▶ **AIM OF THE EXERCISE**: Extract the complete listing and repeat it word for word.
## start DATA SUPPLIED
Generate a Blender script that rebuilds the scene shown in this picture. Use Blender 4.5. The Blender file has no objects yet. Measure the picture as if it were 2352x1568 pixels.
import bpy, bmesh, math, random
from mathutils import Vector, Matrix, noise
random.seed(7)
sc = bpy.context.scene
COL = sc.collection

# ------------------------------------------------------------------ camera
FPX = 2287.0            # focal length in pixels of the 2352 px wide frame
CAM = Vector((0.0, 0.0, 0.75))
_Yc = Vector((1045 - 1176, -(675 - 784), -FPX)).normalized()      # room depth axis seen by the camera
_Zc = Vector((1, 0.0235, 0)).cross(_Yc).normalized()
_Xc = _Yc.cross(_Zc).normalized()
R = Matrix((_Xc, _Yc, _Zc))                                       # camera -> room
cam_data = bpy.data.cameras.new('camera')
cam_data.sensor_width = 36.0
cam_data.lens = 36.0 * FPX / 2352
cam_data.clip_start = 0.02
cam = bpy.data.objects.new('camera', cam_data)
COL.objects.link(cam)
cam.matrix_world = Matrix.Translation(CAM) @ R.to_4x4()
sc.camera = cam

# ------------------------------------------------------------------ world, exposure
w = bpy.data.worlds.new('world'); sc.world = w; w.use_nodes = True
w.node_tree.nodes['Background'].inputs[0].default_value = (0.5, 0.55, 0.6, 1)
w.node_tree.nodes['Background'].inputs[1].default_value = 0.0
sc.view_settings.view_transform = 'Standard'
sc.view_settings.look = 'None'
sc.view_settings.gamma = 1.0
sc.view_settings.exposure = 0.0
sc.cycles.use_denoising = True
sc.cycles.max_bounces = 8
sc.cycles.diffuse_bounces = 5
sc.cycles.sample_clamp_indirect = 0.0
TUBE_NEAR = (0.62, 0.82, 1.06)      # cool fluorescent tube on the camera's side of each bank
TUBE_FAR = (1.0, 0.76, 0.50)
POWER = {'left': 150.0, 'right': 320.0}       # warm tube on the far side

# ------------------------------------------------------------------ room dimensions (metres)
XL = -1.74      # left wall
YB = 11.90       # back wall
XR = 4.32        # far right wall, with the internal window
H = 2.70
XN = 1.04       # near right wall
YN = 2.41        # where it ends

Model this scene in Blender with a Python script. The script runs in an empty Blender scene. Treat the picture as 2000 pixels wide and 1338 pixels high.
## end DATA SUPPLIED
▶ **EXERCISE RESPONSE**:
Generate a Blender script that rebuilds the scene shown in this picture. Use Blender 4.5. The Blender file has no objects yet. Measure the picture as if it were 2352x1568 pixels.
import bpy, bmesh, math, random
from mathutils import Vector, Matrix, noise
random.seed(7)
sc = bpy.context.scene
COL = sc.collection

# ------------------------------------------------------------------ camera
FPX = 2287.0            # focal length in pixels of the 2352 px wide frame
CAM = Vector((0.0, 0.0, 0.75))
_Yc = Vector((1045 - 1176, -(675 - 784), -FPX)).normalized()      # room depth axis seen by the camera
_Zc = Vector((1, 0.0235, 0)).cross(_Yc).normalized()
_Xc = _Yc.cross(_Zc).normalized()
R = Matrix((_Xc, _Yc, _Zc))                                       # camera -> room
cam_data = bpy.data.cameras.new('camera')
cam_data.sensor_width = 36.0
cam_data.lens = 36.0 * FPX / 2352
cam_data.clip_start = 0.02
cam = bpy.data.objects.new('camera', cam_data)
COL.objects.link(cam)
cam.matrix_world = Matrix.Translation(CAM) @ R.to_4x4()
sc.camera = cam

# ------------------------------------------------------------------ world, exposure
w = bpy.data.worlds.new('world'); sc.world = w; w.use_nodes = True
w.node_tree.nodes['Background'].inputs[0].default_value = (0.5, 0.55, 0.6, 1)
w.node_tree.nodes['Background'].inputs[1].default_value = 0.0
sc.view_settings.view_transform = 'Standard'
sc.view_settings.look = 'None'
sc.view_settings.gamma = 1.0
sc.view_settings.exposure = 0.0
sc.cycles.use_denoising = True
sc.cycles.max_bounces = 8
sc.cycles.diffuse_bounces = 5
sc.cycles.sample_clamp_indirect = 0.0
TUBE_NEAR = (0.62, 0.82, 1.06)      # cool fluorescent tube on the camera's side of each bank
TUBE_FAR = (1.0, 0.76, 0.50)
POWER = {'left': 150.0, 'right': 320.0}       # warm tube on the far side

# ------------------------------------------------------------------ room dimensions (metres)
XL = -1.74      # left wall
YB = 11.90       # back wall
XR = 4.32        # far right wall, with the internal window
H = 2.70
XN = 1.04       # near right wall
YN = 2.41        # where it ends

Model this scene in Blender with a Python script. The script runs in an empty Blender scene. Treat the picture as 2000 pixels wide and 1338 pixels high.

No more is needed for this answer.